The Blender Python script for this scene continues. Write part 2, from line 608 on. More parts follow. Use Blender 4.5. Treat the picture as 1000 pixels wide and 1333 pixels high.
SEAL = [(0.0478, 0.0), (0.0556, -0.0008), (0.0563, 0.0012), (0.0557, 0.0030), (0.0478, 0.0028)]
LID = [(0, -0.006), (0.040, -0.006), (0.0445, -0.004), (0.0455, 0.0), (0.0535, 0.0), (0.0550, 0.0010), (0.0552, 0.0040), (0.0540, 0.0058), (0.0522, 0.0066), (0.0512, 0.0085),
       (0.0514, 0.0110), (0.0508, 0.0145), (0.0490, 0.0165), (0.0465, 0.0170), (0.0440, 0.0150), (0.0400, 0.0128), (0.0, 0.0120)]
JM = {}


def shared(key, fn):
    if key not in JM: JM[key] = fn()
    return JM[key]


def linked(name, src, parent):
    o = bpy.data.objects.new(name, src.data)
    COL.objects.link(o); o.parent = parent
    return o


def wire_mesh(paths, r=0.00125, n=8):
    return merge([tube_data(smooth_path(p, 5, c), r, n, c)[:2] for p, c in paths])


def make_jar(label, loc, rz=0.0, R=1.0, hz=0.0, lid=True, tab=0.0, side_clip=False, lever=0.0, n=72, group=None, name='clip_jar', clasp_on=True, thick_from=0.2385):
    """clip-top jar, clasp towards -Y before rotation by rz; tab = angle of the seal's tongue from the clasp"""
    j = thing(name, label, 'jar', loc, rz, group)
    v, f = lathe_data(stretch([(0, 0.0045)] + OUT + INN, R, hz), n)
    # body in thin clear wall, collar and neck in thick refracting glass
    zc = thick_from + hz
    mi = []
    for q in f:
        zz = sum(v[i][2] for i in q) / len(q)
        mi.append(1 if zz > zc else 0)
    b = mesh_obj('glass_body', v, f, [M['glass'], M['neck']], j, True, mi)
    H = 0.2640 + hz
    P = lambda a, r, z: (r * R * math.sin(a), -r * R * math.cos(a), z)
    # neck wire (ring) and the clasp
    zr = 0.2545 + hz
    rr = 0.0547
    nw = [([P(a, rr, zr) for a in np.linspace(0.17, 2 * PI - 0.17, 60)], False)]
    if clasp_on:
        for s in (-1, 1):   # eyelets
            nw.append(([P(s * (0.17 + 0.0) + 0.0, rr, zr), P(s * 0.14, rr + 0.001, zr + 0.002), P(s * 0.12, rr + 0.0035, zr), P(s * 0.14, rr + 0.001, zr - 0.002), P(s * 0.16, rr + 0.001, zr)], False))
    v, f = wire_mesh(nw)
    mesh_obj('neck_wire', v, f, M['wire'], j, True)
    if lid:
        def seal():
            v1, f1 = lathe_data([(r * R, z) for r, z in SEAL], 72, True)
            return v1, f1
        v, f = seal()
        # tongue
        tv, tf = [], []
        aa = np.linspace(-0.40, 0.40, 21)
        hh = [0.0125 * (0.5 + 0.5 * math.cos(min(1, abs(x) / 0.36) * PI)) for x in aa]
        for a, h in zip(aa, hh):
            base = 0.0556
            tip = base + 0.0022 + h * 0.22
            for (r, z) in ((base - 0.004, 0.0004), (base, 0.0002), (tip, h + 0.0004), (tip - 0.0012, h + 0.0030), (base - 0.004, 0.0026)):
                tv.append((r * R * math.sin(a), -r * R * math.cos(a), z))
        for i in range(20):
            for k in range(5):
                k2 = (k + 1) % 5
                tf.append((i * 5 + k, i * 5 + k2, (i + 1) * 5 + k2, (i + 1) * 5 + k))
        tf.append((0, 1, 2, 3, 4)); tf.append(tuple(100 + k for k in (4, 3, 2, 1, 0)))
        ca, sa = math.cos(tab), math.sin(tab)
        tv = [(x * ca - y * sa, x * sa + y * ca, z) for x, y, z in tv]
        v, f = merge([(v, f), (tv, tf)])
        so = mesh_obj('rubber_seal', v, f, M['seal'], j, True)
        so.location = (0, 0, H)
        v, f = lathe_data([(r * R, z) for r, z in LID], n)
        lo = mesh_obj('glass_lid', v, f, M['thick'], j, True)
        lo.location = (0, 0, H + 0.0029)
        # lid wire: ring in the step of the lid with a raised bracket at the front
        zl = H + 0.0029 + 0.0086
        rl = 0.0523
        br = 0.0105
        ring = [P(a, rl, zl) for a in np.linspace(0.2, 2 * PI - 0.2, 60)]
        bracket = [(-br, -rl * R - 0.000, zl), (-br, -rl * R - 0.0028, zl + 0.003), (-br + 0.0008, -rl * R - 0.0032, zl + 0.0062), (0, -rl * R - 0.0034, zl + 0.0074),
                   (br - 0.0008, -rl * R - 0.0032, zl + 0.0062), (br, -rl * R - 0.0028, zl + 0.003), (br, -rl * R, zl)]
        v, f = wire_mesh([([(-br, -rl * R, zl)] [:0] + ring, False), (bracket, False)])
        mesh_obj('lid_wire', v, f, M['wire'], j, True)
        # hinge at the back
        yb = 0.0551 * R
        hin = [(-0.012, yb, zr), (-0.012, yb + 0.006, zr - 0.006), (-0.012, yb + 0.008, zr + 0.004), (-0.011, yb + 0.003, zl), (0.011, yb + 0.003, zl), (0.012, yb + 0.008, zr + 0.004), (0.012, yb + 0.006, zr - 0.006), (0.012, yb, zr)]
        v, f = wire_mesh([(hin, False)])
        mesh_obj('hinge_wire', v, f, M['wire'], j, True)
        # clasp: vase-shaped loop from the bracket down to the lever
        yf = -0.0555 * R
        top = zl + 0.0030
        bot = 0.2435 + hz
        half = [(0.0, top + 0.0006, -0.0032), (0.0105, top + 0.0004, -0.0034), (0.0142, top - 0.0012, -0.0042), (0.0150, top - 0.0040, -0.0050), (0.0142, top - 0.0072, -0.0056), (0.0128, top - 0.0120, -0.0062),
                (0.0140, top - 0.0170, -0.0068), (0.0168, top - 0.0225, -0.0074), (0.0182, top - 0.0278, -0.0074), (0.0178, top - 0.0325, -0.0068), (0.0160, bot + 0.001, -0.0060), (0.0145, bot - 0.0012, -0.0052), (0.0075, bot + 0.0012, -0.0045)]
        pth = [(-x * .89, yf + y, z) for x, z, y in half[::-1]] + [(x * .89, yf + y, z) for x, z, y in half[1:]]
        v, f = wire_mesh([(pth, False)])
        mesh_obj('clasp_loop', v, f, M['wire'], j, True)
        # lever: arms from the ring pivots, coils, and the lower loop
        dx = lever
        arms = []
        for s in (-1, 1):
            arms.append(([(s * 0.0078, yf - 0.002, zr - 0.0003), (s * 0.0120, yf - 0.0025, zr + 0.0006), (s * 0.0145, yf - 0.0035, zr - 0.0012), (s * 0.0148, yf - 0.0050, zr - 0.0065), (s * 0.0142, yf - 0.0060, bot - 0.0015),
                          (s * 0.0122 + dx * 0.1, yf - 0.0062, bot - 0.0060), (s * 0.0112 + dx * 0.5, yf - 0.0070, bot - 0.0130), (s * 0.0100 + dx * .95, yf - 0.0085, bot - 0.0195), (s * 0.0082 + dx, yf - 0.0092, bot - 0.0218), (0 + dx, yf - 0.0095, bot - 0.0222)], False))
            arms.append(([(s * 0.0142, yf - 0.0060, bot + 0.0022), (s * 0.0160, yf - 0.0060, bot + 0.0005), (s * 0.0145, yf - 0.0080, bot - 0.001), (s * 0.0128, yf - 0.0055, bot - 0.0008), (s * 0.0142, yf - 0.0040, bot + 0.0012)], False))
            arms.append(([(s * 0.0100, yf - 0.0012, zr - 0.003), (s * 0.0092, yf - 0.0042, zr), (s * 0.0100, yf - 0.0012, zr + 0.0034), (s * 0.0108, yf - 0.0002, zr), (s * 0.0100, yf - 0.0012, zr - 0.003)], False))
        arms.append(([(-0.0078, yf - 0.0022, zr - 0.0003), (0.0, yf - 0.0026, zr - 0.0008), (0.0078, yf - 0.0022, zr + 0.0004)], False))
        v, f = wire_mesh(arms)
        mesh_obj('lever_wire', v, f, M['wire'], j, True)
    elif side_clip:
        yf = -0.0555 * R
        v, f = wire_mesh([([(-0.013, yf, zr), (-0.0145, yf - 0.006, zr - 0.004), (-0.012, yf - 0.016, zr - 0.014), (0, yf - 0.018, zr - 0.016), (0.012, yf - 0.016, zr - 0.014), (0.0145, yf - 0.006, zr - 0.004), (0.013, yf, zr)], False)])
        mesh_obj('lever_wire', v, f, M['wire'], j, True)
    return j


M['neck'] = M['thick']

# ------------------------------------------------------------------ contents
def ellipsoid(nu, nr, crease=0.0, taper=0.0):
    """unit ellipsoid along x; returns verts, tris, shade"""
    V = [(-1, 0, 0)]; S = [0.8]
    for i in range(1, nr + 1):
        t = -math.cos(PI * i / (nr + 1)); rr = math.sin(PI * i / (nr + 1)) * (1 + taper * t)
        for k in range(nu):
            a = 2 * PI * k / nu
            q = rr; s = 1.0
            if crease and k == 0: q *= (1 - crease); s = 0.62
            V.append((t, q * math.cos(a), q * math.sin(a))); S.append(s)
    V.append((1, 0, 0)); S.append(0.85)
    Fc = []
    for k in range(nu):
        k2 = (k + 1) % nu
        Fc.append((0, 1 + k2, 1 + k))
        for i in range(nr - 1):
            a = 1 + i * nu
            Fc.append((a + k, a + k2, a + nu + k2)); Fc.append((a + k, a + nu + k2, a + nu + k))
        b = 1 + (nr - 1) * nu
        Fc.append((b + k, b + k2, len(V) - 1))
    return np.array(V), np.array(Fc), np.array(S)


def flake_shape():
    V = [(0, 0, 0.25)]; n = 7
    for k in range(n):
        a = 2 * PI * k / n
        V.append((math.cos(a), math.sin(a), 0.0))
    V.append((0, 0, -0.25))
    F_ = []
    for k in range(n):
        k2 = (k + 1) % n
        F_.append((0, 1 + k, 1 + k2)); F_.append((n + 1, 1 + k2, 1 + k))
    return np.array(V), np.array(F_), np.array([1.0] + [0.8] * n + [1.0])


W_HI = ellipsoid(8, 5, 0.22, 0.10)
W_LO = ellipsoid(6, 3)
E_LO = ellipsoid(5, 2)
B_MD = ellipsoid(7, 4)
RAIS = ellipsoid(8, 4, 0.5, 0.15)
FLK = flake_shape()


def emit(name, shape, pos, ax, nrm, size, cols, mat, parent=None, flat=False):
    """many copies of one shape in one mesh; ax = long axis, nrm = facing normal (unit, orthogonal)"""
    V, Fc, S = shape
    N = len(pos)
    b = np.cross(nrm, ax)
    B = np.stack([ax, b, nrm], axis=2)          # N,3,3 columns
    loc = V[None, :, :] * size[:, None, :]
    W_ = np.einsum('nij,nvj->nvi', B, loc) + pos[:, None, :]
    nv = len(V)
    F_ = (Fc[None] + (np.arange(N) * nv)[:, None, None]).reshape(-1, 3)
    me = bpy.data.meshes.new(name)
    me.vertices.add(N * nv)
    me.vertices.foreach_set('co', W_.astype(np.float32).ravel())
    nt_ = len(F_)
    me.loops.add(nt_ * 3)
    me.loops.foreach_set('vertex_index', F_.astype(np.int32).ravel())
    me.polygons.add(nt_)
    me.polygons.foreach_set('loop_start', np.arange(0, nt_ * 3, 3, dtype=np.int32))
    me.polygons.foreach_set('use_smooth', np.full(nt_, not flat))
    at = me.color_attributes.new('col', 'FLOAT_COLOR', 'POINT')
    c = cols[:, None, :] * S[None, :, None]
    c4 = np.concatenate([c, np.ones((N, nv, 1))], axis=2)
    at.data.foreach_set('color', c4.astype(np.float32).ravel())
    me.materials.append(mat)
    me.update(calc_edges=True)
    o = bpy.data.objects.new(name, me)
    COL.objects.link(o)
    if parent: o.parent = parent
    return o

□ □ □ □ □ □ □

Exercise directions: Beginning at the top of the data, extract each line through the line containing "return merge([tube_data(smooth_path(p, 5, c), r, n, c)[:2]" and return those lines exactly, with nothing added.

Answer to the problem:
The Blender Python script for this scene continues. Write part 2, from line 608 on. More parts follow. Use Blender 4.5. Treat the picture as 1000 pixels wide and 1333 pixels high.
SEAL = [(0.0478, 0.0), (0.0556, -0.0008), (0.0563, 0.0012), (0.0557, 0.0030), (0.0478, 0.0028)]
LID = [(0, -0.006), (0.040, -0.006), (0.0445, -0.004), (0.0455, 0.0), (0.0535, 0.0), (0.0550, 0.0010), (0.0552, 0.0040), (0.0540, 0.0058), (0.0522, 0.0066), (0.0512, 0.0085),
       (0.0514, 0.0110), (0.0508, 0.0145), (0.0490, 0.0165), (0.0465, 0.0170), (0.0440, 0.0150), (0.0400, 0.0128), (0.0, 0.0120)]
JM = {}


def shared(key, fn):
    if key not in JM: JM[key] = fn()
    return JM[key]


def linked(name, src, parent):
    o = bpy.data.objects.new(name, src.data)
    COL.objects.link(o); o.parent = parent
    return o


def wire_mesh(paths, r=0.00125, n=8):
    return merge([tube_data(smooth_path(p, 5, c), r, n, c)[:2] for p, c in paths])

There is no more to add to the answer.